Energy decomposition analysis of hindered alkenes: Tetra t-butylethene and others.

In the previous post,[1] I introduced the N=N double bond in nitrosobenzene dimer, arguing that even though it was a formal double bond, its bond dissociation energy made it nonetheless a very weak double bond! This was backed up by a technique known as energy decomposition analysis or EDA. Here I use a variant of this method  known as  NEDA to look at some other strained alkenes, including the famously non-existent tetra t-Butyl ethene.

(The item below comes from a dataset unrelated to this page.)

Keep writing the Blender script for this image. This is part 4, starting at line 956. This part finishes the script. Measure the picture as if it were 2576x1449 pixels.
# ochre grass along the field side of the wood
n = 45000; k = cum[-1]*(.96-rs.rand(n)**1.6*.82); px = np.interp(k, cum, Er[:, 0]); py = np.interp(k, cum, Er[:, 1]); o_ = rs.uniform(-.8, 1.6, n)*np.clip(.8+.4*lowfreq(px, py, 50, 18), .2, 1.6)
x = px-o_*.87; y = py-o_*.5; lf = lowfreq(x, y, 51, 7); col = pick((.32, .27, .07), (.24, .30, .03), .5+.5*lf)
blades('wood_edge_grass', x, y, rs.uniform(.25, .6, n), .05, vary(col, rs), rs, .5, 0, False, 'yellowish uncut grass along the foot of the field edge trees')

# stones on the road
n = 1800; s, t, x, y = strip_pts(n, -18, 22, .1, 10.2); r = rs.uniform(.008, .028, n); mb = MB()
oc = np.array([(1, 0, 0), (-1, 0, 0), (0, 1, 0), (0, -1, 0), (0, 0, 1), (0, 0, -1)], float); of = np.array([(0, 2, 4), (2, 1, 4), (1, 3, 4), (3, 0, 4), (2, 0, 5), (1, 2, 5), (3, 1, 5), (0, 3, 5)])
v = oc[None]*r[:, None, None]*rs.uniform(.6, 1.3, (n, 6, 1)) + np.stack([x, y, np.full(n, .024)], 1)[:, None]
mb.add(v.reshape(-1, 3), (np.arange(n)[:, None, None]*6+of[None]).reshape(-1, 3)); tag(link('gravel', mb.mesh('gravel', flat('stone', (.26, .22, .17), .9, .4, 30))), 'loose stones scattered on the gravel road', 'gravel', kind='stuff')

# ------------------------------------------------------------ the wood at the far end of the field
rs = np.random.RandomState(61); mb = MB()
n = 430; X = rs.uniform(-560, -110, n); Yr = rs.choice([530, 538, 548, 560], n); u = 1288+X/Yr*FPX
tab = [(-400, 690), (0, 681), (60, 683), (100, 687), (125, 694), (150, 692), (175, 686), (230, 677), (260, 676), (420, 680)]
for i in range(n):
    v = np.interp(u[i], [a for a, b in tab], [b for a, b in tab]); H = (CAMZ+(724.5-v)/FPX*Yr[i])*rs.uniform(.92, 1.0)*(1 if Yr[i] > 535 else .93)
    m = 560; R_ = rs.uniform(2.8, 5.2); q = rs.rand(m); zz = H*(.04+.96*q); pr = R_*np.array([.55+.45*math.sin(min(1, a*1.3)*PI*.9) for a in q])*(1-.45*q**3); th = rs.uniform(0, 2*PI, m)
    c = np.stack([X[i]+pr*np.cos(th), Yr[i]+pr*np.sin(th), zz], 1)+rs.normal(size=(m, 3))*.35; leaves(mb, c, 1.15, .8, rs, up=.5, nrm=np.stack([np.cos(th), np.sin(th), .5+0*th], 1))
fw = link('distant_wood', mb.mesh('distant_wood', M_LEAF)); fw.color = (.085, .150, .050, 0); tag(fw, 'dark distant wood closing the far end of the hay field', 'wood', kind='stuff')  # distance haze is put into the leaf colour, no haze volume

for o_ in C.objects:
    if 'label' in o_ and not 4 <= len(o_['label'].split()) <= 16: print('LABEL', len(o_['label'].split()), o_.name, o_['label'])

The NEDA procedure gives a fragment interaction energy (decomposing it into fundamental quantum mechanically derived energies if required) with respect to a reference state for the fragments. In this case, the fragments are obtained by cutting the double bond, resulting in triplet state carbenes as the reference state. The calculations (B3LYP+GD3+BJ/Def2-TZVPP) are available here.[2]

1. Compound 1, a relatively unstrained alkene, ΔE = -177.0 kcal/mol, R_CC 1.341Å
2. Compound 2 (PUVQUE, [3], [4]), ΔE = -164.3 kcal/mol, R_CC 1.362Å, CC torsion 16.5°
3. Compound 3 (CUBVOK, [5]) ΔE = -167.9 kcal/mol, R_CC 1.351Å, CC torsion 9.2°
4. Compound 4 (currently unknown) ΔE = -135.8 kcal/mol, R_CC 1.380Å, CC torsion 54.5°

The NEDA interaction energy is directly proportional to both the CC bond length and the C-C=C-C torsion angle. What is interesting however is the large interaction energy gap in ΔE between the two known hindered alkenes (2 and 3) and the unknown tetra-t-butyl ethene 4. It seems moving from say compound 2 by converting the two iso-propyl substituents to full t-butyl ones is just too large a change to bridge. Unless one day isolated as a very very unstable species, compound 4 seems destined not to exist!

This post has DOI: 10.59350/rzepa.29410

References

1. H. Rzepa, “The mysterious N=N double bond in nitrosobenzene dimer.”, 2025.
2. H. Rzepa, “Energy decomposition analysis of hindered alkenes: Tetra-tert-butyl ethene and others.”, 2025.
3. R. Boese, W.R. Roth, D. Bläser, R. Latz, and A. Bäumen, “(E)-3,4-Diisopropyl-2,5-dimethylhex-3-ene at 125K”, Acta Crystallographica Section C Crystal Structure Communications, vol. 54, pp. IUC9800055, 1998.
4. R. Boese, W. Roth, D. Blaser, R. Latz, and A. Baumen, “CCDC 130610: Experimental Crystal Structure Determination”, 1999.
5. J. Deuter, H. Rodewald, H. Irngartinger, T. Loerzer, and W. Lüttke, “Kristall- und molekularstruktur von tetrakis(1-methylcyclopropyl)ethylen”, Tetrahedron Letters, vol. 26, pp. 1031-1034, 1985.